На следующий день, 6 июля, Вильгельм II, заверив свое окружение, что Германии не угрожает розно никакая опасность, отправился на яхте «Гогенцоллерн» к норвежским фьордам в трехнедельный отпуск. К тому времени в отпуске уже находились начальник немецкого Генерального штаба и военно-морской министр, однако никаких распоряжений на их счет не последовало.

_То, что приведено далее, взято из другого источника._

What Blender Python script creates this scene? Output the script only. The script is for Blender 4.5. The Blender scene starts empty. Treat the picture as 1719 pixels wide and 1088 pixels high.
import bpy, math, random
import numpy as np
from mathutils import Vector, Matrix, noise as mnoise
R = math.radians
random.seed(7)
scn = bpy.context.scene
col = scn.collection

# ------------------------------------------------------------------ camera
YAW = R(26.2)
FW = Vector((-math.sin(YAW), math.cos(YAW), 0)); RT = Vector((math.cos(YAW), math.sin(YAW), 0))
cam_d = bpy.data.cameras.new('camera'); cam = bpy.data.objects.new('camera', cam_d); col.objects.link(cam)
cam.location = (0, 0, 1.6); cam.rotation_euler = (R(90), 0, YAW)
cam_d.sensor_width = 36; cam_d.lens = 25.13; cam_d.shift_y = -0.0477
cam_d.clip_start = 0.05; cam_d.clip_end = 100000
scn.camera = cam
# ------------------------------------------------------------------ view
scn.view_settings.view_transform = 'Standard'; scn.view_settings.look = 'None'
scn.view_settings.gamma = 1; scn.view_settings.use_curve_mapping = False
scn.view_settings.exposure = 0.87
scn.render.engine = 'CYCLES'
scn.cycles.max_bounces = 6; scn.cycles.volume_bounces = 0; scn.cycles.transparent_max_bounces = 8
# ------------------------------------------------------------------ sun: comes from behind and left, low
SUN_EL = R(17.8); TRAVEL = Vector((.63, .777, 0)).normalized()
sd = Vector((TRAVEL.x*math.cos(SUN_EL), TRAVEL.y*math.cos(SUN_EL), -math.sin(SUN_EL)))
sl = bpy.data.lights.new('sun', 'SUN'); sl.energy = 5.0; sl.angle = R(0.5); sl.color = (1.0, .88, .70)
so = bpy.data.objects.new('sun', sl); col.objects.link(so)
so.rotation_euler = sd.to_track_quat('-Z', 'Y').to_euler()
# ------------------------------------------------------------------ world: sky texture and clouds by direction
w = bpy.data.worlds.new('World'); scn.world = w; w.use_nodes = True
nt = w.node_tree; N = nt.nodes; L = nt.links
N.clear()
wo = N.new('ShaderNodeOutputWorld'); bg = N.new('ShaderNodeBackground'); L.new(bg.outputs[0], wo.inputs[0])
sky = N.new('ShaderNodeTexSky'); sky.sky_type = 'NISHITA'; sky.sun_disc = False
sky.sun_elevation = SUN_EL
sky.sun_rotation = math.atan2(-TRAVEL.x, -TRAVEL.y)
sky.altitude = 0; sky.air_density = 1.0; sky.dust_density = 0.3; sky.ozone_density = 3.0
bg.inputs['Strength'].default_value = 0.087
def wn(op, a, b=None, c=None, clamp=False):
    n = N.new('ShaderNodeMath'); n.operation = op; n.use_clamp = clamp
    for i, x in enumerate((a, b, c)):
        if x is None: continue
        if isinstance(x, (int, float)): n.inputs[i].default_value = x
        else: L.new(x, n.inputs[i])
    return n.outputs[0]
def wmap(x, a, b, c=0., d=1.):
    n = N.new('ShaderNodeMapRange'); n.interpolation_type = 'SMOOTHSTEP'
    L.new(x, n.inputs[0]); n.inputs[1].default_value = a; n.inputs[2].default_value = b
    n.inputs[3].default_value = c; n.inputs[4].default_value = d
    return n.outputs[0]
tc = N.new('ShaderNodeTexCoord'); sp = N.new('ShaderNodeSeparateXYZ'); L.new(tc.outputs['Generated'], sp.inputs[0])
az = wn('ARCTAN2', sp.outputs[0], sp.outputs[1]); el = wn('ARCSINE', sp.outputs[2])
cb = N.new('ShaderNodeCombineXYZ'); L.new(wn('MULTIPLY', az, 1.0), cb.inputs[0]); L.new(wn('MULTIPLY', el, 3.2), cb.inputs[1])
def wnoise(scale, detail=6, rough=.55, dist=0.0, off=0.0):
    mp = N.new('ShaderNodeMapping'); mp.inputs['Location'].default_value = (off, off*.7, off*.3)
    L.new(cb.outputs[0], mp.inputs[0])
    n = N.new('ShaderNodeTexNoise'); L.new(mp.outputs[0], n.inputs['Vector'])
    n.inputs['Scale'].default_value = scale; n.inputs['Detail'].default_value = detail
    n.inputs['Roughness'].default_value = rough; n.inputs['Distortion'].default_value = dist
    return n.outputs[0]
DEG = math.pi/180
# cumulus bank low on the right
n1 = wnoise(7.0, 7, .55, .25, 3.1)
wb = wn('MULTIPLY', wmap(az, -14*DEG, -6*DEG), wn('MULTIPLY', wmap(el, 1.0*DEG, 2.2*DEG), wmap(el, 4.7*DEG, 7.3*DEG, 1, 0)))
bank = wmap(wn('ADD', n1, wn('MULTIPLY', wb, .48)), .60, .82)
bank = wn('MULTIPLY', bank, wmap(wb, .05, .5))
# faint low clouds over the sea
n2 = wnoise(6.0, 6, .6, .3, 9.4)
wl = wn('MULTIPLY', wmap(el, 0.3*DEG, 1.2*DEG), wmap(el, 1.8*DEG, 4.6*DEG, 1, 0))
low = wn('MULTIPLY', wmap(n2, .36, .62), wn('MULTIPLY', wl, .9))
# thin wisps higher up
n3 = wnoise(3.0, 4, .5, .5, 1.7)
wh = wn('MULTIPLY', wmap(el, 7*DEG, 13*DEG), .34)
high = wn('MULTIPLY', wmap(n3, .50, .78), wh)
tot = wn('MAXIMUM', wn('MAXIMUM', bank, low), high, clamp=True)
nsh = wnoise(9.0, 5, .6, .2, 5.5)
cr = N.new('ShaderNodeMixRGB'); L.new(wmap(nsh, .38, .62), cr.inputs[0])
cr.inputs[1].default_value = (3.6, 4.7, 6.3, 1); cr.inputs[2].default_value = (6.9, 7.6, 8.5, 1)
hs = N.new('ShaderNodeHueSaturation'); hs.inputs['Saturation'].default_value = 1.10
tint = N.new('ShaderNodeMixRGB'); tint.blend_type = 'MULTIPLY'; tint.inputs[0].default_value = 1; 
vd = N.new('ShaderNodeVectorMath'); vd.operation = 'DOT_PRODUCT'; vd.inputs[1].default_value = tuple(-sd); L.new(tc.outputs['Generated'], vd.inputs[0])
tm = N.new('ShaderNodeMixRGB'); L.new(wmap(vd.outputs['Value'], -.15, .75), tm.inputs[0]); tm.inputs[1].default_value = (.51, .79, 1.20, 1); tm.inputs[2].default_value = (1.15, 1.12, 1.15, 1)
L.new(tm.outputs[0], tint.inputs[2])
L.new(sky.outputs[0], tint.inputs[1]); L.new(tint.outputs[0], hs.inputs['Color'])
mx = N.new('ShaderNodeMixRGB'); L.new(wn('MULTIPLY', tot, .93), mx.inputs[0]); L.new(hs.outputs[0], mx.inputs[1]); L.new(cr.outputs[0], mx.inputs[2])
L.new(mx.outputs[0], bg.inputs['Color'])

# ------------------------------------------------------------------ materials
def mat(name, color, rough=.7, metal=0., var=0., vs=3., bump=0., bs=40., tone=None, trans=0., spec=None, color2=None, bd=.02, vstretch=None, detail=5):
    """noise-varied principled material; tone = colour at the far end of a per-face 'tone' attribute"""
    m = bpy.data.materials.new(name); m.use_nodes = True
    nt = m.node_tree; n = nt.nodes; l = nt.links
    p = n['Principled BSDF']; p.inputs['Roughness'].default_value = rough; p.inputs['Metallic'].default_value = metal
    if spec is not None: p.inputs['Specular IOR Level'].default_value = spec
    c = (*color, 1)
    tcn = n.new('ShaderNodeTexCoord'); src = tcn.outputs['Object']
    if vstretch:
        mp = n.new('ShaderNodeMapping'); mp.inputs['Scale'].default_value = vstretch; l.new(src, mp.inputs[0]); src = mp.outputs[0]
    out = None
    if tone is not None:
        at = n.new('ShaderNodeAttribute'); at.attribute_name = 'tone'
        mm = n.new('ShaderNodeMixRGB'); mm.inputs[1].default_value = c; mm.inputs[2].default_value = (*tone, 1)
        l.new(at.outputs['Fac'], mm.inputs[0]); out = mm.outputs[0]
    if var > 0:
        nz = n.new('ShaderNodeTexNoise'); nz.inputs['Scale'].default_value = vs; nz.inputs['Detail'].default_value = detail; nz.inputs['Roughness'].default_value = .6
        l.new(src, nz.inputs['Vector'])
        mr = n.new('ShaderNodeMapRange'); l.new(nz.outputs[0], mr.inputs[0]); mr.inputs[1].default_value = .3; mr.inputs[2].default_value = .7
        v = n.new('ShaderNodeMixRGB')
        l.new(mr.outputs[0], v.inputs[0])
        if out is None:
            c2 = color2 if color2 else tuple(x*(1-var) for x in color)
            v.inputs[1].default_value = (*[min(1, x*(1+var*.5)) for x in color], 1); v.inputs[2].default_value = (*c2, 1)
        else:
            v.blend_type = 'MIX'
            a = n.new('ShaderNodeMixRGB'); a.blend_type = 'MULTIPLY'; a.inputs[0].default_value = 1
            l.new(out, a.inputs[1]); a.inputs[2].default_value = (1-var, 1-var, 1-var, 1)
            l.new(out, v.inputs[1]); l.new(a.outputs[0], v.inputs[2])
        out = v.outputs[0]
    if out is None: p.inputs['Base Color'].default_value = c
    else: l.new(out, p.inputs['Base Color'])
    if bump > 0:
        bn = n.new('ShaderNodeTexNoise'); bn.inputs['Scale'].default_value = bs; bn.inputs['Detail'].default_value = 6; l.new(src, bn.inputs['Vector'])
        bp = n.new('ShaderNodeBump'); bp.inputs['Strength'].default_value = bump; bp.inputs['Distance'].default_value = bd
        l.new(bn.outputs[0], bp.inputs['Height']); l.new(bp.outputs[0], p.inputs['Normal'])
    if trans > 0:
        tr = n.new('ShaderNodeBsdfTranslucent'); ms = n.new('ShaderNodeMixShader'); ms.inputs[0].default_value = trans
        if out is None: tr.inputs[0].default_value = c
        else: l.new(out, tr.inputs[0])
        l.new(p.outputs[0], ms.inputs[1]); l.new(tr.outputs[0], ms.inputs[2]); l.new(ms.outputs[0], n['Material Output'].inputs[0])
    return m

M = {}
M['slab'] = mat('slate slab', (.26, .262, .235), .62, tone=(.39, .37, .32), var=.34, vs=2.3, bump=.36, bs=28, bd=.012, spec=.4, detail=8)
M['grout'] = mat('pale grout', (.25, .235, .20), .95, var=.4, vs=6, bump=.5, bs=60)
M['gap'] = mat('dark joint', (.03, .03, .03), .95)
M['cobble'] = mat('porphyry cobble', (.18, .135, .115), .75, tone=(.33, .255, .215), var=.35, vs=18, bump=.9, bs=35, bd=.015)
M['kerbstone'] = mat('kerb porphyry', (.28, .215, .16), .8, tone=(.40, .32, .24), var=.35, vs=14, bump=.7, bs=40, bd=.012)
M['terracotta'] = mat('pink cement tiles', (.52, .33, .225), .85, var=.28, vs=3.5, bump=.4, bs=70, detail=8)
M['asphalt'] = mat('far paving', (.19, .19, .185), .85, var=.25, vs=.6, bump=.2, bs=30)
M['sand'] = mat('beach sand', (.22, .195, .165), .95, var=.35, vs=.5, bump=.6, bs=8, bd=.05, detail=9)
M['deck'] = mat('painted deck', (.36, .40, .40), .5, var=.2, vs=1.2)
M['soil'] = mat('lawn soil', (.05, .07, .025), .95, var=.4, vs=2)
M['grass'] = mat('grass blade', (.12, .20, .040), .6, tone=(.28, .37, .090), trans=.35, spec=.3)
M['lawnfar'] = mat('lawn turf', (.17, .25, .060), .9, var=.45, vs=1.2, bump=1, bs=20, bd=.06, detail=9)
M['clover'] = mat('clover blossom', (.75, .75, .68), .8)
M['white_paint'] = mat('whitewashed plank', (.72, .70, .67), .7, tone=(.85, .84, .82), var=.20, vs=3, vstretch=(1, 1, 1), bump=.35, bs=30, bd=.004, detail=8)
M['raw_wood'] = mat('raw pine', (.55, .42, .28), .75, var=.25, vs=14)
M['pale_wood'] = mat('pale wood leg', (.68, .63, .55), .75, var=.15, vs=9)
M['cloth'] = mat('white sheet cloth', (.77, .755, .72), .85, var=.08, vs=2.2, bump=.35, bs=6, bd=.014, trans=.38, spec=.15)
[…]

Далее события развивались следующим образом. 7 июля на заседании имперского кабинета министров Берхтольд, ободренный полученными из Берлина известиями, предложил немедленно начать военные действия против Сербии. Против выступил один Тисса. Глава правительства Венгрии предложил не спешить, а вместо необоснованной мобилизации армии направить Сербии ноту, сформулировав в документе австро-венгерские требования к этому государству, и только в случае отказа сербов их выполнить перейти к более решительным действиям. В то же время Тисса оговорил, что эти требования не должны затрагивать достоинство Сербии как суверенного государства, равно как и не должны явиться заведомо неприемлемыми. Хотя Тиссу не поддержали, не считаться с ним было нельзя: он представлял Венгрию, равноправного члена двуединой монархии. Остановились на следующем: Берхтольд не станет рекомендовать Францу-Иосифу предпринимать какие-либо действия до тех пор, пока Тисса письменно не изложит суть своей особой позиции.